Today, almost a quarter of India’s land area is recorded as forest. Millions of tribals and forest dwellers were deemed “encroachers” on their own lands, and their livelihoods equated with criminal activity, during the century-long process of declaration of government forests. In undivided Madhya Pradesh alone, an estimated 95 lakh hectares of community forests were seized. In Thane district of Maharashtra, as early as 1878, the Bombay Forest Commission recorded that 4 lakh hectares of adivasi grazing lands had been converted to reserved and protected forest. It is not an accident that tribals are the most marginalised community in India today.

After decades of protest, and a final bitter controversy, the FRA was passed in 2006 in order to address — as per its preamble — the “historical injustice” inflicted on tribals and forest dwellers. It provides for recognition of the pre-existing rights of forest dwellers. These rights include title to the land they have been cultivating (provided the cultivation started prior to December 2005); community rights over minor forest produce, water bodies, and grazing areas; and rights to manage and protect their forests. Most importantly, it mandated that both the recognition process and forest management more generally had to be done through a democratic process, starting at the level of each village.

But in the years since, the act has been actively sabotaged. Claims by forest dwellers about their land rights have been rejected in hordes, often for illegal reasons (such as the claimant’s name not being on prior forest department “encroacher” lists). Non-land and community rights have hardly been recognised at all. Both Central and state governments carry on making forest management policies in direct violation of the act. Plantations have been undertaken on forest dwellers’ lands, lakhs of hectares of forest have been handed over to companies illegally, and evictions of forest dwellers continue. In every state the process under the act has been violated.

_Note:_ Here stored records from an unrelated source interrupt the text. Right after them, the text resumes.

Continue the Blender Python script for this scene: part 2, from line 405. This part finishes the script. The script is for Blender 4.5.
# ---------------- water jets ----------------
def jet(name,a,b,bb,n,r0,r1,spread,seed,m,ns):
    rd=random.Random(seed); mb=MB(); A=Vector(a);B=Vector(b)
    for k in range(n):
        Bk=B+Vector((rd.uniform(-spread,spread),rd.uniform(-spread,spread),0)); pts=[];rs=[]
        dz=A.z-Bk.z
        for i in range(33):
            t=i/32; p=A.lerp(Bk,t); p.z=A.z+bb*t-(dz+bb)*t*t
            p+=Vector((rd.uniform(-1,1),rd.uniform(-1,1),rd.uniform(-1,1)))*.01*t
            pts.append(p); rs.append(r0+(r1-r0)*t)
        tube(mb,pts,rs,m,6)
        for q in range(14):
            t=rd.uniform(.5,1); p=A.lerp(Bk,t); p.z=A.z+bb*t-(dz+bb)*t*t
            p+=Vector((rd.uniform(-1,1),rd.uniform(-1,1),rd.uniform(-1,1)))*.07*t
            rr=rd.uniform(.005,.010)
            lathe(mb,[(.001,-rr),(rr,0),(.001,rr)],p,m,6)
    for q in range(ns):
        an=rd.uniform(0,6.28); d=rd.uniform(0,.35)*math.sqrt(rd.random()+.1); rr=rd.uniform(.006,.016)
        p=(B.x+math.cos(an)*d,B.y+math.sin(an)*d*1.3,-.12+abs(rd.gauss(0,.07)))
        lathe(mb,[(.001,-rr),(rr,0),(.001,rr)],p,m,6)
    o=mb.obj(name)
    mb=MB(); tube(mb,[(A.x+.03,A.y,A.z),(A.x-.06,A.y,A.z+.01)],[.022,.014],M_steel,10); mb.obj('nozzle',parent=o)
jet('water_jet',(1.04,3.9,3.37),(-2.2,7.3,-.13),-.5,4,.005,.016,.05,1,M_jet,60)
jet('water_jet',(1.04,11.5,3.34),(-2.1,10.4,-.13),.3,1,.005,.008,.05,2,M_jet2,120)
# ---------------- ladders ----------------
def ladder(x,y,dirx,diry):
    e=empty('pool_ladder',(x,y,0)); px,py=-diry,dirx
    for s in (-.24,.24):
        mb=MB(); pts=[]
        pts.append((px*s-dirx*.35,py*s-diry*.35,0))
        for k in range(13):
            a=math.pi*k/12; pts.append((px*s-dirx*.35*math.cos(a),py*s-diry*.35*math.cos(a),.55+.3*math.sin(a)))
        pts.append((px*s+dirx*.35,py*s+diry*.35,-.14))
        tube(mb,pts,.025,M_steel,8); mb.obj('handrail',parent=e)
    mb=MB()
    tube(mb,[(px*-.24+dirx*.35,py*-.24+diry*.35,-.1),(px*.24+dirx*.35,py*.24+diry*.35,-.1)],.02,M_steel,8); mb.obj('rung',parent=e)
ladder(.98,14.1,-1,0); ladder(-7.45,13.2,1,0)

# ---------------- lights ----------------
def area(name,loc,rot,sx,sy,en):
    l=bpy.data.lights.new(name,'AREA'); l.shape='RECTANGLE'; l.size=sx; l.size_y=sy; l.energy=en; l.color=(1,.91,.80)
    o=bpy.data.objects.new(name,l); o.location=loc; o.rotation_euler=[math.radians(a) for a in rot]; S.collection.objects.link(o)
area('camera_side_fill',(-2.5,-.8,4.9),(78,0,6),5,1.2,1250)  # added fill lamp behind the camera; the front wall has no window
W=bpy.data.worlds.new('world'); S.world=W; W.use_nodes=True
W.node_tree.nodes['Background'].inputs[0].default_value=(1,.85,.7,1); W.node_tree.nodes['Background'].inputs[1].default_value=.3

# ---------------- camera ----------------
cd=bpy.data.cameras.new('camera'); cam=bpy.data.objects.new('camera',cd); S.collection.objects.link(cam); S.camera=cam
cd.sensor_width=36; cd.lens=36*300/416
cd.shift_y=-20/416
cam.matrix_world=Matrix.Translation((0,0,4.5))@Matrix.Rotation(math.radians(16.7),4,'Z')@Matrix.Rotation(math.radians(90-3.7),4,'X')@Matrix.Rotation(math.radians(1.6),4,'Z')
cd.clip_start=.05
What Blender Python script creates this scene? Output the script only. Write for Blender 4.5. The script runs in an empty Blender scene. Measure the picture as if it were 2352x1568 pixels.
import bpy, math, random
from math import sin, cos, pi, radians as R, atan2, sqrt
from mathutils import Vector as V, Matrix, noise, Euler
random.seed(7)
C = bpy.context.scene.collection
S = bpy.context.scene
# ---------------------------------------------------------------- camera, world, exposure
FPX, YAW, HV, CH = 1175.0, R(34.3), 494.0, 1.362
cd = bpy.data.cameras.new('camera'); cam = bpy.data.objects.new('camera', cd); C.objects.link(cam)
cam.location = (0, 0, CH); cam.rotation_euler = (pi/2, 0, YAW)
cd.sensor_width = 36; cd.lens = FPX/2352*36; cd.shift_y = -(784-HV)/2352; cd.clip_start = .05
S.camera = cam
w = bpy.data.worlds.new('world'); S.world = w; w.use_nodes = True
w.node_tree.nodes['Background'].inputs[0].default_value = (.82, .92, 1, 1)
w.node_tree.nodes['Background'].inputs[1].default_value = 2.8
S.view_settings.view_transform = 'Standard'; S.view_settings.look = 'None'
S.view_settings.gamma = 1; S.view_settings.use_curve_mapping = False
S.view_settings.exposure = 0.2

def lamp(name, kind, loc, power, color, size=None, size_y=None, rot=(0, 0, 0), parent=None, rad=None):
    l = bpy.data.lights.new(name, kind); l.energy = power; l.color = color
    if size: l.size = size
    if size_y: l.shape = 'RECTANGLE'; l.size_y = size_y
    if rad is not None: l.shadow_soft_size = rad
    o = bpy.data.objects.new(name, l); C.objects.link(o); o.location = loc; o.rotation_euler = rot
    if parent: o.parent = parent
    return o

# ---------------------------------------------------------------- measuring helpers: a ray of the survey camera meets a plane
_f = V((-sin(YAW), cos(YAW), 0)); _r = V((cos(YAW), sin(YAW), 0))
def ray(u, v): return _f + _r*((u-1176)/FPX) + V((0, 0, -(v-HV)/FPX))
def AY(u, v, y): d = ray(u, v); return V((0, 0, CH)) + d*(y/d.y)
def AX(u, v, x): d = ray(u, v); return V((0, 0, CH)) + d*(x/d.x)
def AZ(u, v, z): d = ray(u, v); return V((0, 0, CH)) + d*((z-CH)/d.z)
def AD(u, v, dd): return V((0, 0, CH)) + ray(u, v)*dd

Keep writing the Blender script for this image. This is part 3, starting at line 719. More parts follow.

Behind these myriad problems lies one fundamental issue. For too long, officials in forest areas have had enormous powers — and those who lived in them have had none. Such a situation benefitted a lot of interests, all of whom now resist the FRA. Forest officials do not want it because it endangers their control over forests and forest dwellers. Industries do not want it because it threatens their easy access to forest land. Some conservationists do not want it because it undermines their view that conservation consists of excluding all people except officials, tourists and themselves. In sum, the FRA threatens all those who, for whatever reason, find democratic and collective resource control a problem. In this sense, the FRA stalemate symbolises a much bigger problem in India today, one that goes beyond forests alone.